25th Apr, 2007
The Fennel. The Fennel? The Fennel.

I’ve got into a bad and frankly unsustainable habit of staying up until very late, and getting up a bit too early. Where will it all lead? Hallucinations, slurred speech and colour blindness, probably. Anyway, at about 12.30am, just as the evening was getting going, a crowd of youths decided to congregate outside our small block of flats – for the second night running – and, as the modern parlance goes, “hang out”. How dare they, you might think, sarcastically. Thing is, one of them was going into great and noisy detail about various run-ins he’d had with the police, and, whether these altercations were fiction or fact, the sound effects that accompanied the tales were all too real, and began to disturb the citizens of my street. “SHUUUUUT UUUUUP” I heard from a building next door, which prompted the yout’ to laugh uproariously and, er, carry on. After a quick consultation with the internet, I rang Wandsworth Council’s Noise Line, a rare helping hand from a council which prides itself on charging the lowest council tax in the country, and which also prides itself in offering a skeleton range of services in return. I’m surprised the street lights still work, honestly. Anyway, this Noise Line service stops at 2am – like all noise does, obviously – so I got in there just after 1am to point out that some yout’ were making my fellow citizens lives a living hell. As she took my details, Jenny called me in from the next room. “Rhodri, quick.” “What is it?” “I think you should see this.” I finished the call, and walked in. Jenny was watching a channel called Wine TV, and, more specifically, a French cookery show called Le Bretron Gourmand, presented by some jolly chap called Yvan Cadiou and, crucially, translated and dubbed into English. Here’s a 45-second clip of what I saw when I walked in.

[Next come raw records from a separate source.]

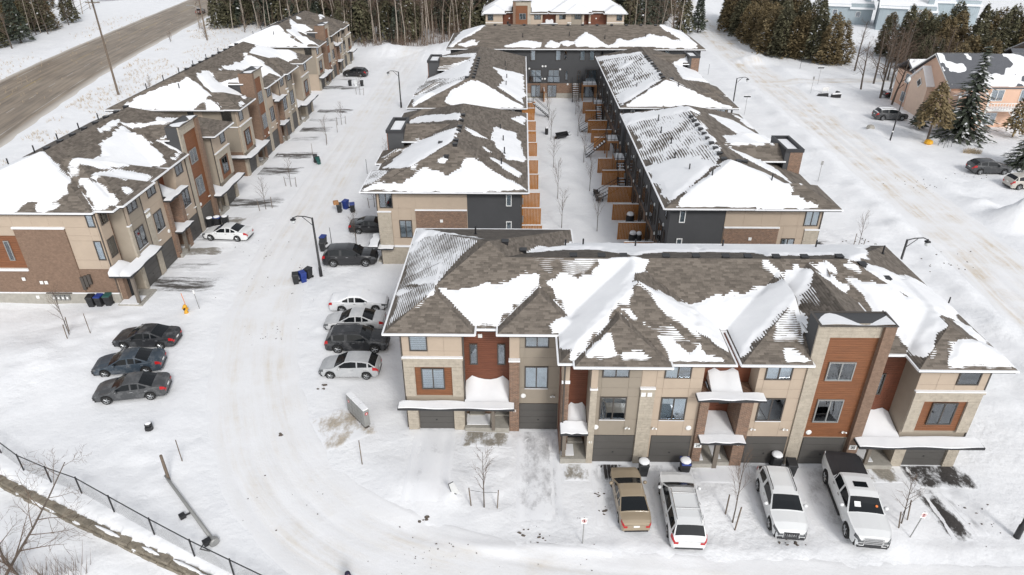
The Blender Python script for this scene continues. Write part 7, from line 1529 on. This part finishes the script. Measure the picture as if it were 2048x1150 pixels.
# ---------------------------------------------------------------- utility poles and wires
def upole(x, y, h, label, arm=False):
    o = empty('utility_pole', (x, y, hz(x, y)), 0, label, 'utility pole', 'wooden utility poles'); ob('pole', MB().tube([(0,0,-.5),(0,0,h)], [.2,.13], 8).mesh('pole', M['wood_pole'], True), o); ob('crossarm', MB().box(-1.2,1.2,-.06,.06,h-.9,h-.75).mesh('crossarm', M['wood_pole']), o)
    for dx_ in (-1.05, 0, 1.05): ob('insulator', MB().lathe([(.05,0),(.06,.12),(.02,.18)], 8, (dx_,0,h-.75)).mesh('insulator', M['lamp']), o)
    if arm: ob('light_arm', MB().tube([(0,0,7.2),(-1.6,-.3,8.0),(-2.6,-.4,8.1)], .05, 6).box(-3.1,-2.4,-.52,-.28,8.0,8.18).mesh('light_arm', M['galv']), o)
upole(-71.2, 120.8, 16, 'wooden utility pole on the highway verge, the nearer one'); upole(-77.4, 175.2, 16, 'wooden utility pole farther along the highway with a light arm', True); upole(-62.5, 64, 16, 'wooden utility pole left of the frame carrying the wires')
pl = [(-62.5,64,15.4),(-71.2,120.8,15.4),(-77.4,175.2,15.4)]
for k, dx_ in enumerate((-1.05, 0, 1.05)):
    pts = []
    for a, b in zip(pl[:-1], pl[1:]):
        for t in np.linspace(0, 1, 14): pts.append((a[0]+(b[0]-a[0])*t+dx_, a[1]+(b[1]-a[1])*t, a[2]+(b[2]-a[2])*t-1.6*4*t*(1-t)+hz(-70, 120)))
    ob('power_line', MB().tube(pts, .02, 4, cap=False).mesh('power_line', M['black']), None, label=['left power line strung along the highway poles', 'middle power line strung along the highway poles', 'right power line strung along the highway poles'][k], cat='wire', group='power lines')
# ---------------------------------------------------------------- a person at the bottom edge
def person(x, y, rot, label):
    J = {'pel': (0,0,.95,.15), 'spi': (0,.01,1.15,.155), 'che': (0,.0,1.33,.165), 'nec': (0,.0,1.47,.065), 'hea': (0,-.02,1.60,.10), 'top': (0,-.01,1.69,.085)}
    E_ = [('pel','spi'),('spi','che'),('che','nec'),('nec','hea'),('hea','top')]
    for s, n in ((1,'l'),(-1,'r')):
        J.update({n+'sh': (s*.18,0,1.40,.075), n+'el': (s*.27,-.03,1.14,.055), n+'wr': (s*.20,-.22,1.02,.04), n+'ha': (s*.14,-.30,1.02,.038), n+'hi': (s*.09,0,.88,.10), n+'kn': (s*.10,-.03,.48,.07), n+'an': (s*.10,.02,.09,.05), n+'to': (s*.11,-.16,.04,.045)})
        E_ += [('che',n+'sh'),(n+'sh',n+'el'),(n+'el',n+'wr'),(n+'wr',n+'ha'),('pel',n+'hi'),(n+'hi',n+'kn'),(n+'kn',n+'an'),(n+'an',n+'to')]
        for i, (dy_, dz_, ln) in enumerate(((-.03,.03,.06),(-.045,.015,.08),(-.05,0,.085),(-.045,-.015,.075),(-.03,-.03,.06))):
            J[n+'f%d' % i] = (s*(.14-.01), -.30+dy_*1.5, 1.02+dz_, .011); J[n+'g%d' % i] = (s*(.10-.01*i*.2), -.30+dy_*1.5-.02, 1.0+dz_, .009); E_ += [(n+'ha', n+'f%d' % i), (n+'f%d' % i, n+'g%d' % i)]
    ks = list(J); me = bpy.data.meshes.new('person_body'); me.from_pydata([J[k][:3] for k in ks], [(ks.index(a), ks.index(b)) for a, b in E_], [])
    t = bpy.data.objects.new('t', me); COL.objects.link(t); t.modifiers.new('s', 'SKIN')
    for k, v in zip(ks, me.skin_vertices[0].data): v.radius = (J[k][3],)*2; v.use_root = (k == 'pel')
    t.modifiers.new('d', 'SUBSURF').levels = 1
    body = bpy.data.meshes.new_from_object(t.evaluated_get(bpy.context.evaluated_depsgraph_get())); bpy.data.objects.remove(t, do_unlink=True)
    body.materials.clear(); body.materials.append(M['navy']); body.polygons.foreach_set('use_smooth', [True]*len(body.polygons))
    o = ob('person', None, None, (x, y, hz(x, y)), R(rot), label, 'person'); ob('body', body, o)
    ob('hood', MB().lathe([(.16,1.40),(.15,1.5),(.145,1.6),(.12,1.70),(.06,1.75),(.01,1.76)], 14).mesh('hood', M['navy'], True), o, (0,.03,0))
    ob('coat', MB().lathe([(.24,.62),(.22,.95),(.225,1.2),(.215,1.36),(.13,1.45),(.09,1.48)], 16).mesh('coat', M['navy'], True), o)
    ob('face', MB().lathe([(.03,1.50),(.07,1.54),(.08,1.62),(.05,1.68)], 10, (0,-.075,0)).mesh('face', M['skin'], True), o); ob('nose', MB().lathe([(.02,1.585),(.018,1.60),(.006,1.625)], 6, (0,-.16,0)).mesh('nose', M['skin']), o)
    em = MB().lathe([(.012,-.006),(.012,.006)], 8, axis='y').mesh('eye', M['black'])
    for s in (1, -1): ob('eye', em, o, (s*.03, -.148, 1.635)); 
    ob('mouth', MB().box(-.025,.025,-.157,-.148,1.552,1.56).mesh('mouth', M['red']), o)
person(-8.25, 21.75, 20, 'person in a dark navy hooded coat cut off by the bottom edge')
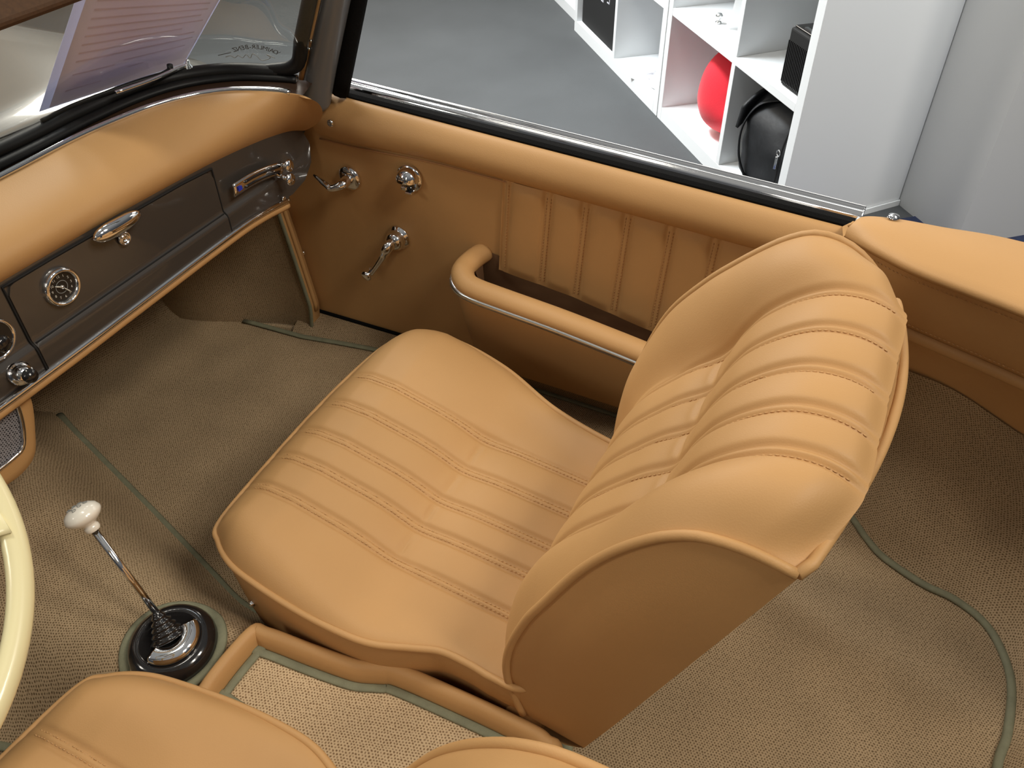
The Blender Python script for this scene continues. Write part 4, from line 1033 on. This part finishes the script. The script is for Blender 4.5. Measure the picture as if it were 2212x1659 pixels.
def kp(a_, b_):
    r2 = math.hypot(a_, b_); h = .0170 * math.sqrt(max(0, 1 - (r2 / .0315) ** 2)) ; return pk + kx * a_ + ky * b_ + kz * (h + .0002)
gr = []
for a_ in (-.010, 0, .010): gr.append(tube([kp(a_, t) for t in np.linspace(-.0065, .0065, 7)], .0005, 5))
gr.append(tube([kp(t, 0) for t in np.linspace(-.010, .010, 9)], .0005, 5))
for a_, b_ in ((-.010, .009), (-.010, -.009), (0, .009), (0, -.009), (.010, .009), (.010, -.009)):
    gr.append(tube([kp(a_ + .0028 * math.cos(t), b_ + .0028 * math.sin(t)) for t in np.linspace(0, 2 * PI, 14)], .0005, 5))
mk('shift_pattern', join(*gr), M['ink'], gl)
rg = [bc + np.array([math.cos(t) * .076 * (1.1 if math.cos(t - 2.2) > .9 else 1), math.sin(t) * .076, 0]) for t in np.linspace(0, 2 * PI, 60)[:-1]]
rg = [np.array([p[0], p[1], tzs(p[0], p[1]) + .004]) for p in rg]
mk('boot_binding', tube(rg, [(.004, .009)] * len(rg), 8, True), M['green'], tn)

# ------------------------------------------------------------------ console tray
ct = thing('console_tray', 'tan leather rimmed tray with woven mat between the seats', 'tray', (.42, .46, .38))
ctr_ = [(.475, .726), (.488, .700), (.495, .62), (.501, .560), (.506, .530), (.518, .500), (.527, .470), (.531, .35), (.531, .250), (.526, .215), (.505, .193)]
cl = ctr_ + [(.84 - a_, b_) for a_, b_ in ctr_[::-1]]
cl = spline([(a_ , b_, .42) for a_, b_ in cl], 6, True)
cen = np.array([.42, .46])
prf = [(.010, -.075), (.011, -.02), (.008, -.004), (.002, .003), (-.006, .003), (-.012, -.003), (-.016, -.014), (-.020, -.045)]
nrm = np.array([np.r_[np.cross(np.r_[(np.roll(cl, -1, 0) - np.roll(cl, 1, 0))[i][:2], 0], (0, 0, 1))[:2]] for i in range(len(cl))]); nrm /= np.linalg.norm(nrm, axis=1)[:, None]
if nrm[0].dot(cl[0][:2] - cen) < 0: nrm = -nrm
rows = [[(cl[i][0] + nrm[i][0] * a_, cl[i][1] + nrm[i][1] * a_, .42 + b_) for a_, b_ in prf] for i in range(len(cl))]
mk('rim', grid(np.array(rows), close_u=True), M['leather'], ct)
ins = np.array([[cl[i][0] - nrm[i][0] * .026, cl[i][1] - nrm[i][1] * .026, .392] for i in range(len(cl))])
mk('mat_binding', tube(ins, [(.003, .0075)] * len(ins), 8, True), M['green'], ct)
rows = []; uv = []
for i in range(len(ins)):
    r = []
    for t in np.linspace(0, 1, 6): p = np.array([.42, ins[i][1], .390]) * t + ins[i] * (1 - t); p[2] = .390; r.append(p); uv.append((p[1], p[0]))
    rows.append(r)
mk('woven_mat', grid(np.array(rows), close_u=True), M['carpet_row'], ct, uv=uv)
mk('base', box((.42, .46, .36), (.17, .48, .04)), M['matt_black'], ct, smooth=False)

# ------------------------------------------------------------------ steering wheel
sw = thing('steering_wheel', 'cream steering wheel rim with a spoke at the left edge', 'steering wheel', (0, .82, 1.02))
th = math.radians(30); R_ = .28; cw = np.array([.008, .82, 1.02])
def wp_(a_, r): return cw + np.array([math.cos(a_) * r, math.sin(a_) * r * math.cos(th), math.sin(a_) * r * math.sin(th)])
mk('rim', tube([wp_(a_, R_) for a_ in np.linspace(0, 2 * PI, 120)[:-1]], .0125, 16, True), M['cream'], sw)
for a_ in (-.43, PI + .43):
    pt = np.array([wp_(a_, r) + np.array([0, 0, -.02 * math.sin(PI * (r - .04) / .24)]) for r in np.linspace(.03, R_ - .004, 16)])
    mk('spoke', tube(pt, [(.008, b_) for b_ in np.interp(np.linspace(0, 1, 16), [0, .3, .8, 1], [.024, .018, .020, .040])], 12), M['cream'], sw)
nz = np.cross(wp_(0, 1) - cw, wp_(PI / 2, 1) - cw)
mk('hub', lathe([(0, -.03), (.04, -.03), (.05, -.01), (.048, .006), (.03, .014), (0, .016)], cw, tuple(nz), 40), M['cream'], sw)
mk('column', tube([cw - nz / np.linalg.norm(nz) * .03, cw - nz / np.linalg.norm(nz) * .50], .022, 16), M['matt_black'], sw)

for o in bpy.data.objects:
    if '_l' in o: del o['_l']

By this point I was already transfixed. A relatively serious show about the cuisine of north-western France, they had chosen to overdub a frighteningly literal, completely unsychronised and hilariously deadpan translation of the conversation between the two presenters, with every interjection like “yes”, “right” and “ok” meticulously preserved. The conversation sounds as if the actors doing the overdubbing (although I hesitate to call them actors, maybe accountants is nearer the mark) are distracted by colourful fireworks on the horizon, while they recorded their fantastic exchanges. “You live in a paradise.” “Absolutely, if paradise exists, it is here.” “I believe all this adds to your creativity.” “It’s true.” I looked at Jenny. “This is stunning,” I said, pressing the record button on the Sky+ box. (Had to get that in, thanks Rupert.) The next sequence in the programme – where the two of them visit the local market and buy mushrooms and crabs for dinner – quickly led me down the path towards hysteria, but it was the creation of the dish itself that had me punching the floor with breathless joy, and tears rolling down my face in sheer delight. So, for your delectation, a 7m 30s instruction on How To Prepare An Entrée Of “Fine Celery And Crabs”. I’ve watched this now maybe a dozen times, and each time it just keeps on giving.


I promise you, I’m not laughing at foreigners who can’t speak English very well. How could I? I embrace such people. Many of them form part of my delightful Tooting community. It’s just the wonderful delivery. Oh, I’ve got so many favourite bits. “You see, now. peeled celery. I’ll show you how to slice it in the tinest possible manner, it is important to be tiny to fry them easily.” “You have to watch out all the time not to let the celery take on too much moist so that to become crispy.” Beautiful. But the piece de resistance surely has to be the vinagrette. “It is made on the base of citric juice… olive oil… and citric juice.” This finished me off. At that precise moment – at around 1.30am – my phone rang with a shrill synthy noise, interrupting my helpless laughter. Wandsworth Council. “I understand you’re having some problems with noise,” said a woman. I looked out of the window. “Ah, not any more, it seems that they’ve gone.” “Oh good,” she said. “Bye, then.” “Bye.”

You will gather from the above that my new blog for the Radio Times has been put back another 6 weeks.